RÜZGAR ENERJİSİ ÜRETİMİNDE YERLİLİK ŞARTI
Aralık ayında yapacağımız ihalede aradığımız en önemli iki şart hızlı bir şekilde devreye alınması, ürettiği panellerin Türkiye'de üretilmesi-yerlilik şartı, asgari 100 AR-GE çalışanı, bunlarında yerli olması koşuluyla böyle bir model ortaya koyduk. Hem ucuz hem temiz enerji istiyoruz. Bugün itibariyle bile gördüğümüzde maliyeti düşürüp bu eko sistemi oluşturursak başarılı olacağımızı düşünüyorum. Bir sonraki planımız aynı planı Rüzgar enerjisi için uygulayabilmek. Bu ihaleyle birlikte güneş ve rüzgar, önümüzdeki dönemin büyüyen sektörü.
TUZ GÖLÜ SÜRPRİZİ
- Yine bu alternatifleri geliştirme noktasında, Ocak ayında da güzel bir sürprizimiz olacak. İnşallah yetişmesine dayalı Tuz Gölü'ndeki depolama tesisinin altyapı güncellemesine dayalı ortaya koyduğumuz bir çalışma vardı. Uzun yıllardır süregelen. Onun da çok önemli bir çalışmayla süresini öne alarak bu kış devreye alınması için inşallah ilk kaverne gazının basılması ile ilgili töreni de başlatacağız."
'GAZZE İÇİN EN DOĞRU, MAKUL ALTERNATİF ÜZERİNDEN YÜRÜYECEĞİZ'
- Gazze'ye elektrikte konuşulan alternatif modeller var. Bölge insanının refahına, huzuruna katkı yapan tüm projelere olumlu bakacağız. Bunlardan biri elektrik projesi. Bununla ilgili çalışmalara başladık. Muhataplarımız da gayet pozitif bir yaklaşım sergiliyorlar. Teknik düzeyde ekipler çalışmaya başladılar. Olumlu projelerin hayata geçirilmesine ve bölge insanlarının refahına katkı yapacak tüm projelere olumlu bakacağız
İSRAİL İLE ENERJİ İŞBİRLİĞİ
İsrail ile de Haziran ayındaki gelişmelerden sonra normalleşmeye dayalı ilk görüşmemizi yaptık. Türkiye İsrail özelinde değil tüm bu bölge üzerindeki herhangi bir projeye bakış açısını üç ana kriterde değerlendiriyor. Biz diyoruz ki herhangi bir proje varsa masada bunun üç tane ana noktası var. Bir; bu projenin paydaşlara kazan kazan çerçevesinde bir katkısı olması lazım. İkincisi bölgenin enerji arz güvenliğine ciddi anlamda bir katkısı olması lazım. Üçüncüsü ise bölgenin ve küresel çerçevedeki barış ve huzuruna katkıda bulunması lazım.

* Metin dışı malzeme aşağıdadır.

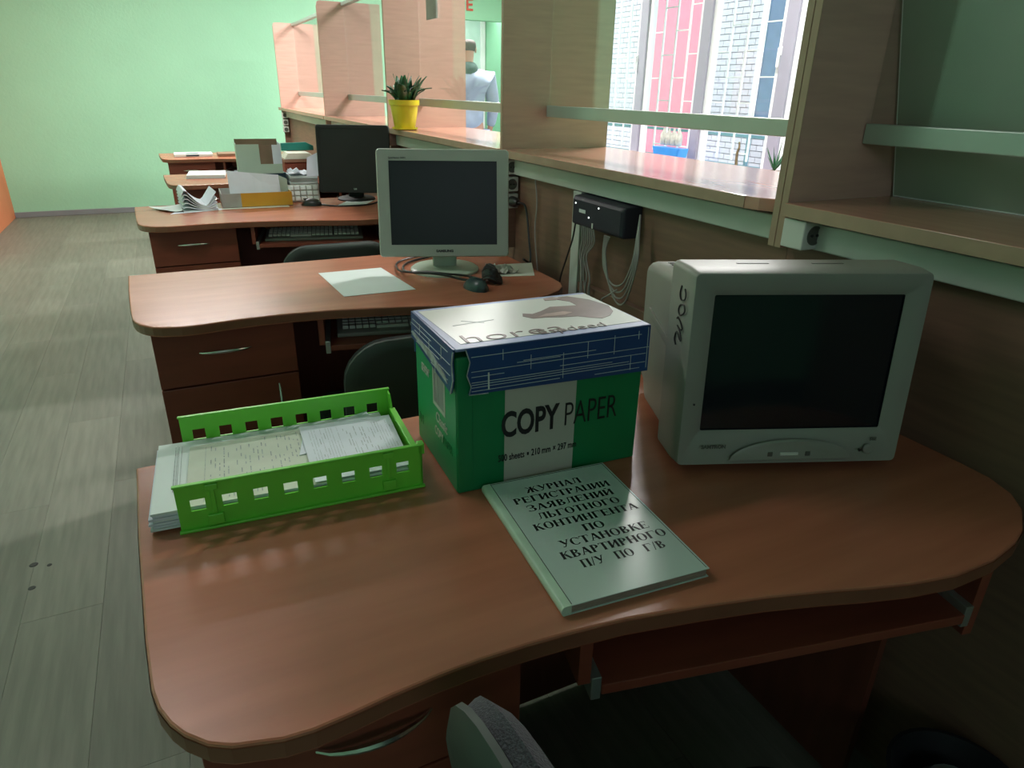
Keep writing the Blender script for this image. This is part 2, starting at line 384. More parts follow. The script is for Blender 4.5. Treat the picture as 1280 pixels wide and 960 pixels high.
# ------------------------------------------------------------------ service counter, bay by bay
SX0, SX1, SZ = 1.086, 1.542, 1.119
def divider(y, parent, top=1.855, x1=None, th=.016, low=True):
    x1 = x1 or SX1
    d = obj('divider_panel', MB().prism([(1.098, SZ-.09), (x1, SZ-.09), (x1, top), (1.121, top), (1.104, top-.006), (1.098, top-.03)], y, y+th, 'y'), M['beech'], parent)
    obj('edge_band', MB().box(1.0965, 1.0978, y, y+th, SZ-.09, top-.03), M['band'], d)
    return d
def bay(y0, y1, label, far_over=0, near=False, x1=SX1, top=1.855, toprail=True, round_near=False):
    t = thing('service_counter', label, 'counter', (0, 0, 0), group='service counter bays')
    # shelf (front corners rounded)
    poly = [(x1, y0), (x1, y1), (SX0+.0, y1)]
    if round_near: poly += [(SX0, y0+.07), (SX0+.006, y0+.035), (SX0+.022, y0+.010), (SX0+.045, y0)]
    else: poly += [(SX0, y0)]
    sh = obj('shelf', MB().prism(poly, SZ-.026, SZ), M['shelf'], t, bev=.0015)
    obj('edge_band', MB().box(SX0-.0016, SX0-.0002, y0+(.07 if round_near else 0), y1, SZ-.025, SZ-.001), M['band'], sh)
    obj('glass_pane', MB().box(1.282, 1.287, y0+.002, y1-.002, SZ+.13 if not near else SZ+.13, top+.12 if near else top), G_COUNTER, t)
    obj('glass_rail', MB().box(1.272, 1.297, y0, y1, SZ+.108, SZ+.146), M['alu'], t, bev=.002)
    if toprail: obj('top_rail', MB().box(1.265, 1.302, y0, y1, top-.025, top-.002), M['alu'], t, bev=.002)
    obj('back_board', MB().box(1.158, 1.174, y0, y1+(.036 if near else .019), 0, SZ-.027), M['board'], t)
    obj('support_rail', MB().box(1.132, 1.157, y0+.012, y1-.004, 1.032, 1.083), M['duct'], t, bev=.003)
    return t
b0 = bay(-1.6, .994, 'nearest counter bay with green wall behind, right of the large tube monitor', near=True, top=2.0, toprail=False)
divider(.9955, b0, top=2.0)
b1 = bay(1.031, 2.328, 'counter bay in front of the barred window with dark switch box below', round_near=True, top=2.0, toprail=False)
divider(1.0135, b1, top=2.0); divider(2.330, b1, top=2.0)
b2 = bay(2.348, 3.750, 'counter bay holding the yellow flower pot', top=2.0, toprail=False)
divider(3.752, b2, top=1.90)
b3 = bay(3.770, 5.350, 'counter bay between the flower pot bay and the farthest bay')
divider(5.352, b3)
b4 = bay(5.370, 7.395, 'farthest counter bay ending before the green wall')
divider(7.397, b4)
obj('shelf_end', MB().prism([(1.086, 7.414), (1.40, 7.414), (1.40, 7.57), (1.086, 7.52)], SZ-.026, SZ), M['shelf'], b4)
for p, y in ((b1, 2.330), (b2, 3.752), (b3, 5.352), (b4, 7.397)):
    obj('lower_panel', MB().box(1.085 if p is b1 else 1.105, 1.157, y, y+.016, .76 if p is b1 else .02, SZ-.091), M['board'], p)
lb = thing('leaning_board', 'grey green board leaning against the glass of the nearest counter bay', 'board', (1.397, 0, SZ+.0005))
obj('panel', MB().prism([(0, 0), (.008, 0), (-.1005, .381), (-.1085, .381)], -1.0, .986, 'y'), M['leanboard'], lb)
obj('light_gap_strip', MB().prism([(.0, 0), (.008, 0), (-.1005, .381), (-.1085, .381)], .9862, .9885, 'y').box(-.0035, -.0005, -1.0, .986, 0, .002), M['window_white'], lb, label='white strip for the light in the gap')  # white strip painted in for light coming through the gap
obj('glass_notice', MB().box(1.272, 1.2805, 3.46, 3.60, 1.625, 1.80), M['grey_card'], b2, label='grey notice card on the glass')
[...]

'İKİ ÖRGÜT SON BİR YILDA DEŞİFRE OLDU'
- Yatırım yapılmış ve bir noktaya getirilmiş iki örgüt son bir yılda deşifre oldu. Bunlara karşı mücadele var. Yapılan sözde eleştirilerin eğer sizin mücadelenizi akamete uğratmaya yönelikse bunu dikkate almaya gerek yok. Mücadelemizi en üst düzeyde sürdürüyoruz. Yeni bir darbe girişimi olacağını düşünmüyorum ancak çok dikkatli olunması gereken bir süreçten geçiyoruz. Halkımız, tüm oynanan tiyatronun farkında. 'Olağandışı siyasete müdahaleyle şekillenecek bir olayın müsebbibi maşa olmayacaktır, bu maşayı elinde tutan olacaktır' yaklaşımıyla bakıyor halkımız.
'ÖZEL SEKTÖRÜN ÖNÜNÜ AÇMALIYIZ'
- Önümüzdeki kış inşallah daha da güzel adımlar atacağız. Bunun bir tarafından da BOTAŞ her zaman olmak zorunda, ama onun dışında özel sektörün de bir şekilde önünü açacak kaynak çeşitliliğini, rekabeti, kapasiteyi artırarak buna dayalı fiyat rekabetiyle maliyetleri düşürecek iklimi de oluşturmamız lazım. Bu çerçevede özel şirketlerimiz de katkıda bulunmaya devam edecekler.
'ELEKTRİK DAĞITIM SEKTÖRÜ, 18 MİLYAR LİRALIK YATIRIM YAPACAK'
- Elektrik dağıtım sektörü 2016-2020 döneminde 18 milyar liralık yatırım yapacak. Kamu olarak bizler de Türkiye Elektrik İletim AŞ'nin (TEİAŞ) ana omurga sistemi için 12 milyar liralık yatırım yapacağız. Böylece, 30 milyar lirayı bulan bir yatırım hacmi ortaya çıkıyor.